* _Material provided_
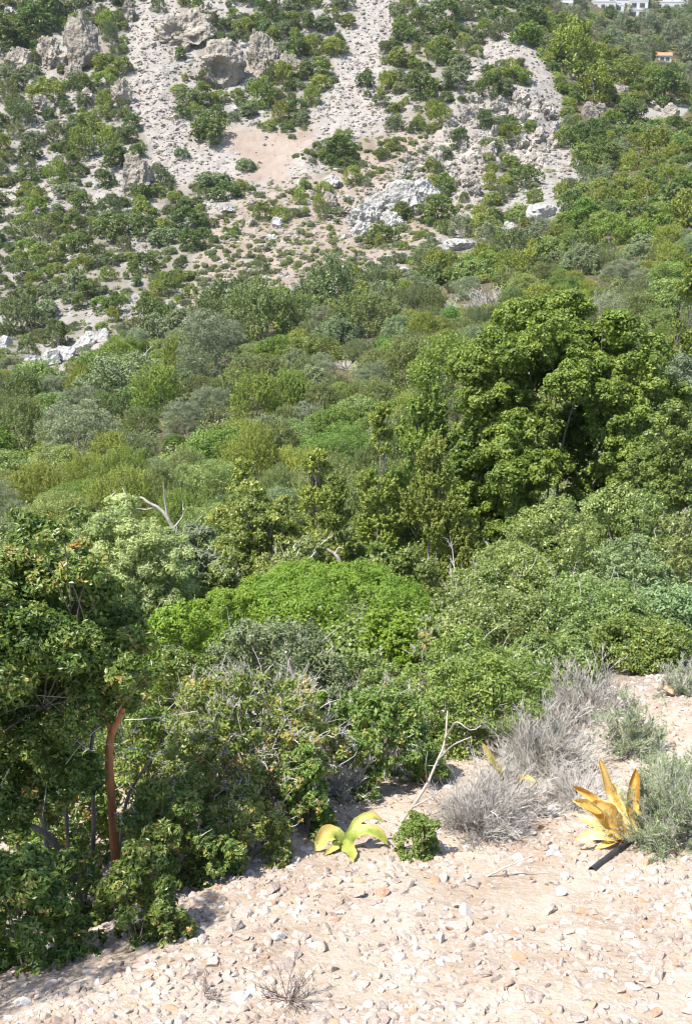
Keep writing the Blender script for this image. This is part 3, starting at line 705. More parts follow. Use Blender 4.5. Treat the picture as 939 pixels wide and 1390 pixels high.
def strawberry_tree():
    rng = np.random.default_rng(5)
    Yt = 4.35
    base = hit(163, 1228); base = np.array(base); Yt = base[1]
    root = empty('strawberry_tree', base); tag(root, 'small leaning strawberry tree with red peeling trunk at the path edge', 'tree')
    W_ = lambda px, py, dy=0.: at(px, py, Yt+dy)-base
    tb = MB()
    trunk = curve_pts([W_(165,1236), W_(158,1180), W_(154,1120), W_(150,1060), W_(147,1020), W_(152,990), W_(165,966)], 26)
    rr = np.interp(np.linspace(0, 1, 26), [0,.15,.5,1], [.027,.0205,.018,.016])*(1+.05*np.sin(np.arange(26)*1.7))
    tubes(tb, trunk, rr, 10, 0, .5)
    tb.build('trunk', M['redbark'], root, smooth=True)
    cl = [(62,738,38),(100,780,34),(30,778,38),(126,815,24),(70,810,62),(124,840,44),(20,850,50),(158,856,32),(75,880,66),(140,890,60),(172,894,22),(15,920,55),(60,945,58),(110,930,50),(172,930,20),
          (10,985,50),(60,1005,48),(25,1050,46),(85,1050,40),(100,985,30),(-40,800,45),(-55,900,70),(-50,1000,60),(74,714,18),(104,744,15),(50,706,16),(70,1085,26),(15,1100,40),(-40,1080,50),(185,872,20),(190,908,16),(138,952,22),(166,944,20),(120,965,24)]
    C = []; Rc = []
    for px, py, r in cl:
        for k in range(2):
            dy = rng.uniform(-.28, .28)
            C.append(W_(px+rng.normal()*12, py+rng.normal()*10, dy)); Rc.append(r*Yt/.9/F*rng.uniform(.66, .95))
    C = np.array(C); Rc = np.array(Rc)
    fb = MB(); core = W_(95, 900)
    Pt, Rt, mt = fill_clumps(fb, rng, C, Rc, 82000, .0265, .0115, 'leaf', 30, 0, .22, .55, .16, core, (.26,.46))
    fb.build('crown', M['arbutus'], root)
    lb = MB()
    fork = trunk[-1]
    for tgt, b, r in [((125,900),fork,.014),((180,905),fork,.010),((90,860),trunk[-4],.012)]:
        e = W_(*tgt); tubes(lb, bez(b, (b+e)/2+np.array([.05,0,.04]), e, 8), np.linspace(r, r*.35, 8), 6, 0, .5)
    far = [i for i in range(len(C)) if C[i, 2] > W_(0, 1000)[2]]
    for i in far:
        s = W_(125, 900) if rng.random() < .35 else (W_(90, 860) if rng.random() < .6 else W_(60, 960)); e = C[i]
        tubes(lb, bez(s, (s+e)/2+rng.normal(size=3)*.06, e, 6), np.linspace(.0042, .0014, 6), 4, 1, .5)
    lb.build('branch', [M['redbark'], M['bark']], root, smooth=True)
    # grey lower stems that leave the same stool
    for pts, r in [([(112,1245),(104,1200),(95,1170),(78,1150),(62,1128),(40,1120)], .021), ([(112,1240),(118,1200),(126,1170),(128,1110),(126,1060),(122,1010),(130,985)], .013), ([(66,1190),(64,1150),(63,1140),(58,1110),(30,1075)], .014),
                   ([(115,1240),(98,1180),(90,1120),(92,1060),(70,1010)], .012), ([(108,1240),(70,1200),(30,1160),(5,1110)], .015), ([(120,1235),(160,1170),(172,1080),(205,1030)], .011)]:
        sb = MB(); P = curve_pts([W_(a, b, (.12 if r < .016 else -.03)) for a, b in pts], 18); tubes(sb, P, np.linspace(r, r*.55, 18)*(1+.1*np.sin(np.arange(18)*2.1)), 8, 0, .5); sb.build('stem', M['bark'], root, smooth=True)
    rb = MB()
    for i in range(9):
        a = rng.uniform(0, 6.28); e = np.array([math.cos(a)*.14, math.sin(a)*.12, -.03]); s = W_(118, 1225)*.6
        e = e + W_(118, 1240); tubes(rb, bez(s, s*.5+e*.5+[0,0,.03], e, 6), np.linspace(.014, .004, 6), 5, 0, .5)
    rb.build('root', M['bark'], root, smooth=True)
    # bare twiglets showing under the crown
    db = MB(); n = 150; P0 = C[rng.integers(0, len(C), n)]*.9+rvec(rng, n)*.06
    low_ = P0[:, 2] < W_(0, 930)[2]; P0 = P0[low_]; n = len(P0)
    d = rvec(rng, n); q = twigs(db, rng, P0, d, rng.uniform(.08, .26, n), np.full(n, .0028), 5, 0, .6)
    db.build('dead_twig_sprays', M['twig'], root)
strawberry_tree()

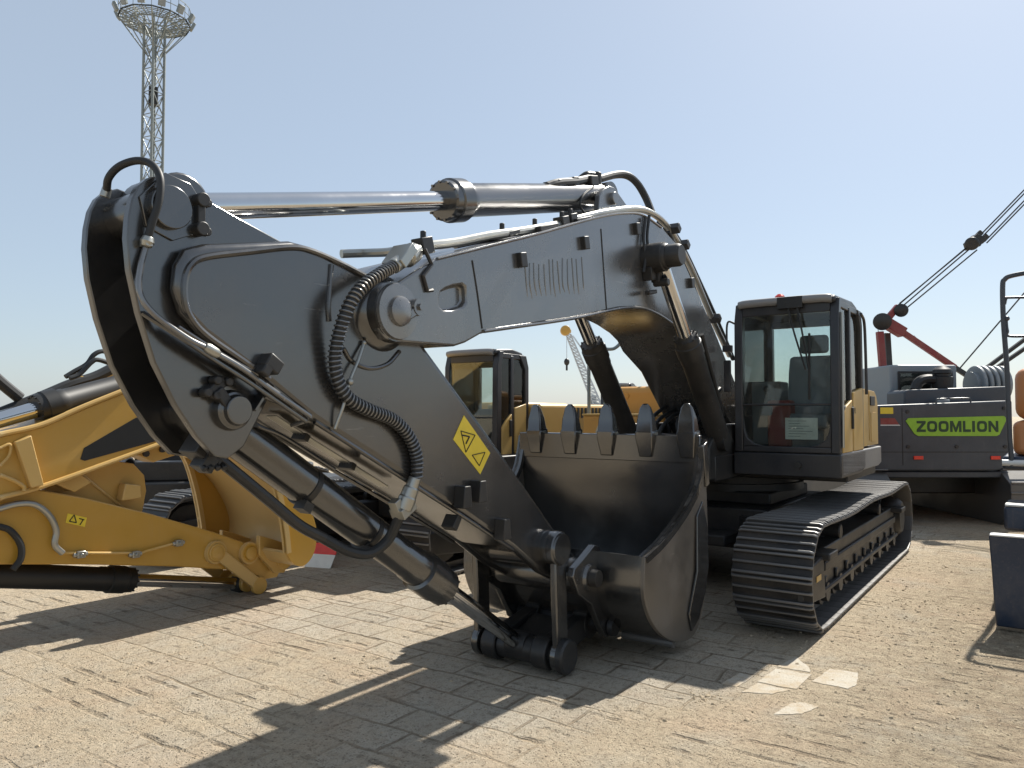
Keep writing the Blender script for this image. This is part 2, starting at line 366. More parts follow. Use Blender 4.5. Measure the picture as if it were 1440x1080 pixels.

* _Stated exercise_
Find "follow". Copy every line it occurs in.

* _Completed task_
Keep writing the Blender script for this image. This is part 3, starting at line 705. More parts follow. Use Blender 4.5. Treat the picture as 939 pixels wide and 1390 pixels high.
Keep writing the Blender script for this image. This is part 2, starting at line 366. More parts follow. Use Blender 4.5. Measure the picture as if it were 1440x1080 pixels.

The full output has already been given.